Tuesday, August 20, 2019

LABYRINTH: A Book Review

We start at the height of the Spanish Civil War, a brutal period described by some as the dress rehearsal for the apocalypse of World War II. The story of the attack on Guernica by Adolf Hitler's German bombers is well known, thanks in part to Picasso's great elegiac painting memorializing the atrocity. Less well known is the brutal 1939 Italian bombing attack on defenseless Barcelona--which is the point of departure for the epic novel by Carlos Ruiz Zafón, "The Labyrinth of the Spirits."

The labyrinth of Ruiz Zarón's compelling saga of mystery, intrigue, dynasty and romance is a vast spiral library of forgotten books that reminds this reader, in its realm of mysterious, mythical surreality, of Borges' memorable "Library of Babel." At a deeper level, it is a powerful metaphor for the dark inner conflict in the shattered soul of post-war Barcelona, and post-war Spain.
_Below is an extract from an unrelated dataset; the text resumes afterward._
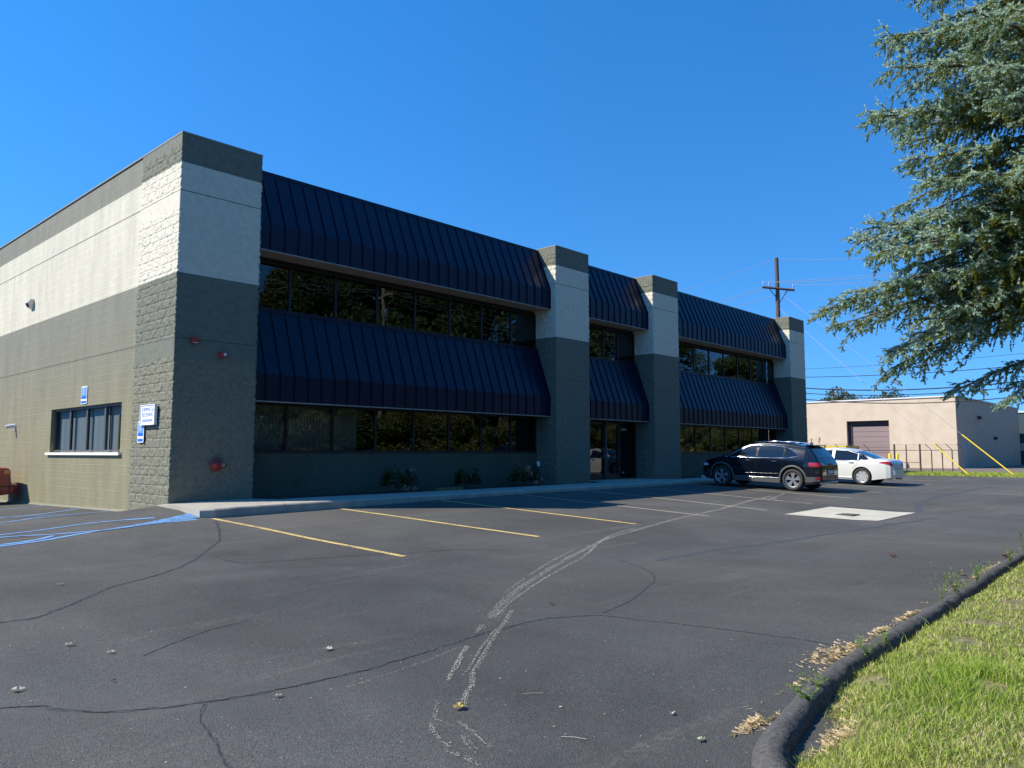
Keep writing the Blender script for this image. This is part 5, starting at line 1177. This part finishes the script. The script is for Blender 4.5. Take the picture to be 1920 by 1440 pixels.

In the opening scenes his protagonist, a young woman called, appropriately, Alicia, barely escapes the Barcelona bombing as a child, surviving a dreadful fall down the rabbit hole of the story's "labyrinth" armed only with a copy of Alice in Wonderland. She is left an orphan, with injuries that cause the dreadful, chronic pain that accompany her through the dark years of survival through the city's post-war years of traumatic recovery from the festering wounds of war. She is smart, resilient, ruthless, even vindictive in pursuit of what she sees as right. (She reminds me quite a bit of that other broken crime-fighting girl, the one with the dragon tattoo...)

A blend of magical and raw realism, of history, literary thriller and family saga, "Labyrinth" is a compelling read, a page-turner even at it 800-page length. It is also, given the specter of fascist authoritarianism that seems to be reviving throughout the world today, a valuable and timely reminder of the dire consequences of submitting to the forces of oppression.